The mistake is to simply defend the status quo and fight for things that will, in practice, change. Far better to grasp this opportunity to change tack. The UK has a world class Higher Education sector, not a European Class sector. This may loosen ties with Europe but force us to look outwards to the bigger pool that is the rest of the world. For example, research and student mobility could more easily link EU countries with US and Commonwealth countries. Indeed the EU used to have EU-Canada and EU-US schemes but dropped them, due to pressure from eth EU. UK funding could bring them back.

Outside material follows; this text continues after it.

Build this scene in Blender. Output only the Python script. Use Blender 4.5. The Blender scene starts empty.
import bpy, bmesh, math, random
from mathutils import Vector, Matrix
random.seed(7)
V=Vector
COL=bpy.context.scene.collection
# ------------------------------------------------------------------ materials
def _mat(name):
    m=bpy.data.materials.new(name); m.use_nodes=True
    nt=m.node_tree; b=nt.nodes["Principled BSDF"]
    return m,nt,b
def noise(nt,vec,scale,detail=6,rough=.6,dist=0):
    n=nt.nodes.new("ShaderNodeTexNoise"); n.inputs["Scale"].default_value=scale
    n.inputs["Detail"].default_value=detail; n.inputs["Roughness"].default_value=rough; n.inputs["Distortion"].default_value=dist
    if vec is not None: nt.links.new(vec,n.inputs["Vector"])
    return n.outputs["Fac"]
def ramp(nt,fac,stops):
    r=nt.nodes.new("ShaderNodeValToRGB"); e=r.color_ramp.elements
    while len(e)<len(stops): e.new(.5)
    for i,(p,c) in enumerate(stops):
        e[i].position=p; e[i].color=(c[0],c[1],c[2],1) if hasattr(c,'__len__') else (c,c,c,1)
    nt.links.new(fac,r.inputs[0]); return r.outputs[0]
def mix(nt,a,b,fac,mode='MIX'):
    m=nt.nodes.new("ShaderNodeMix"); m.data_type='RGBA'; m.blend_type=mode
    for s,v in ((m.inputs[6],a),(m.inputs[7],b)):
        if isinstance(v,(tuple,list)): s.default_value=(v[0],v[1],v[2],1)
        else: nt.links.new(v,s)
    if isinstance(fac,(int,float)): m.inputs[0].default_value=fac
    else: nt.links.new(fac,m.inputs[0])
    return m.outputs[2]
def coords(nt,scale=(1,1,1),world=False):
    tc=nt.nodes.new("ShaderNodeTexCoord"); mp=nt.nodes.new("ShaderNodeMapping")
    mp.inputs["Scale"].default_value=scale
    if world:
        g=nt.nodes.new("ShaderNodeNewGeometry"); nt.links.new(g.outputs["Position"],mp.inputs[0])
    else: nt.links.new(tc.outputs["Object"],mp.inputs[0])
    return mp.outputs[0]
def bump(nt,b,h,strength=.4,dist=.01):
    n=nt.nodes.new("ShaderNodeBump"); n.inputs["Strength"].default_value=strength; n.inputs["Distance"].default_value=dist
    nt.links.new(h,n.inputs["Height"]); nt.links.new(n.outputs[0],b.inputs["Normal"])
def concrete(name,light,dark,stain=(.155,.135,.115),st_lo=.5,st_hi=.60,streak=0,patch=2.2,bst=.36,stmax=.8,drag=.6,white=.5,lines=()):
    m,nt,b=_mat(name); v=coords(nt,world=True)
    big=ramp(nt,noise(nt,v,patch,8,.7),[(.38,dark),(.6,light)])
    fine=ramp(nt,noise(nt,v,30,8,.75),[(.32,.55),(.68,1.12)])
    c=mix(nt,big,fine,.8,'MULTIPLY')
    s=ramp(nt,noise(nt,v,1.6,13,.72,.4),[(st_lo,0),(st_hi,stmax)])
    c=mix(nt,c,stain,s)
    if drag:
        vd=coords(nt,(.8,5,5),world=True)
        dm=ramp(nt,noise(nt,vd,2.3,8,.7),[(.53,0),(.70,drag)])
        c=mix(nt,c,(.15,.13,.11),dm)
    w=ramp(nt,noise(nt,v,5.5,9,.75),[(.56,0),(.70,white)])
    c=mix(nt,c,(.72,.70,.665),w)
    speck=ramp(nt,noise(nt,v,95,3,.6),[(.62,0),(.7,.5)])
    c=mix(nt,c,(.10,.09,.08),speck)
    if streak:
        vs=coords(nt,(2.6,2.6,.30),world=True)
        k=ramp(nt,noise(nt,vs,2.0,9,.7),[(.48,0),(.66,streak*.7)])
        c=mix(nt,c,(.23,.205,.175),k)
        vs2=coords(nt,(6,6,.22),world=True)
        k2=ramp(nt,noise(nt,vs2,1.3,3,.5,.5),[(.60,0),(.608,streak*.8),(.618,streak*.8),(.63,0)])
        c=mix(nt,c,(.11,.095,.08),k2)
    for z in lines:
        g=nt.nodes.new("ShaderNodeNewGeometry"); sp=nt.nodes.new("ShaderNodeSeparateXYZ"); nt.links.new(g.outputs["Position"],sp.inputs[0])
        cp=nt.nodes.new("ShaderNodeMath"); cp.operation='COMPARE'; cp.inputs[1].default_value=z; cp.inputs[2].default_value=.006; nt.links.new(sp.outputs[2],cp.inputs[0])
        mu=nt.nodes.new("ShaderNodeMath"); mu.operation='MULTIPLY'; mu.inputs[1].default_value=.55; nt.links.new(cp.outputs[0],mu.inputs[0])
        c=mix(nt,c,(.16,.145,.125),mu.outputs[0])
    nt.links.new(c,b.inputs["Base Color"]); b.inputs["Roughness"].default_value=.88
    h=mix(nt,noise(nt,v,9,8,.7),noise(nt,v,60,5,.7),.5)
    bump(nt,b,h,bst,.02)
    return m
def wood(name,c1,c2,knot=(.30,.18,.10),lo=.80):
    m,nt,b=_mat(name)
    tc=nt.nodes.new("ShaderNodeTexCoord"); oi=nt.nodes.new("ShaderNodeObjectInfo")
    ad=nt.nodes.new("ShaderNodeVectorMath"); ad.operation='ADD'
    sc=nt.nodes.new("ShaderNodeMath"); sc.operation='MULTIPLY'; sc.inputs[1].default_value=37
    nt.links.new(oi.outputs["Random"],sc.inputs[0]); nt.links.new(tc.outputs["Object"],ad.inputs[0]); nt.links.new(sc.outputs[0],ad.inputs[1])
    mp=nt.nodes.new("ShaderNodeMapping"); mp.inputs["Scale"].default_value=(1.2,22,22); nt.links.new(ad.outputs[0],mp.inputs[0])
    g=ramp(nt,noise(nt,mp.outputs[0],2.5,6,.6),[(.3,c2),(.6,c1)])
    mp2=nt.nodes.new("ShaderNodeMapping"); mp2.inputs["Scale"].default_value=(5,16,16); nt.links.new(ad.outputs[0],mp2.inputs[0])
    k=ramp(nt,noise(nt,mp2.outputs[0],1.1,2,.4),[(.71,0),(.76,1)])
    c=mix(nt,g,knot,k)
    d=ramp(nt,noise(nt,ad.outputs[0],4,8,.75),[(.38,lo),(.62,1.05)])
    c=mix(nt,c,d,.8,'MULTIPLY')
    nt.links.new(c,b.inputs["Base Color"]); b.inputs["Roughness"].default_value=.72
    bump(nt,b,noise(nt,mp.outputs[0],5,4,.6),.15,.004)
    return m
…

Unfortunately, Paul didn’t see visible public signs of Universities doing much rational analysis and planning for Brexit. In fact (thankfully not all) institutions still seemed to be hoping that the whole thing will just go away. Paul hoped that the various quiet chats he had had or overheard in the last few months (continental campuses, online partnerships) and small studies (EU-Commonwealth comparisons) he had been involved in would accelerate, once Article 50 had been invoked.
My view echoes his: Don’t panic – the world will go on. Before there was an EU – we managed. It might not be easy in the next few years but we will manage.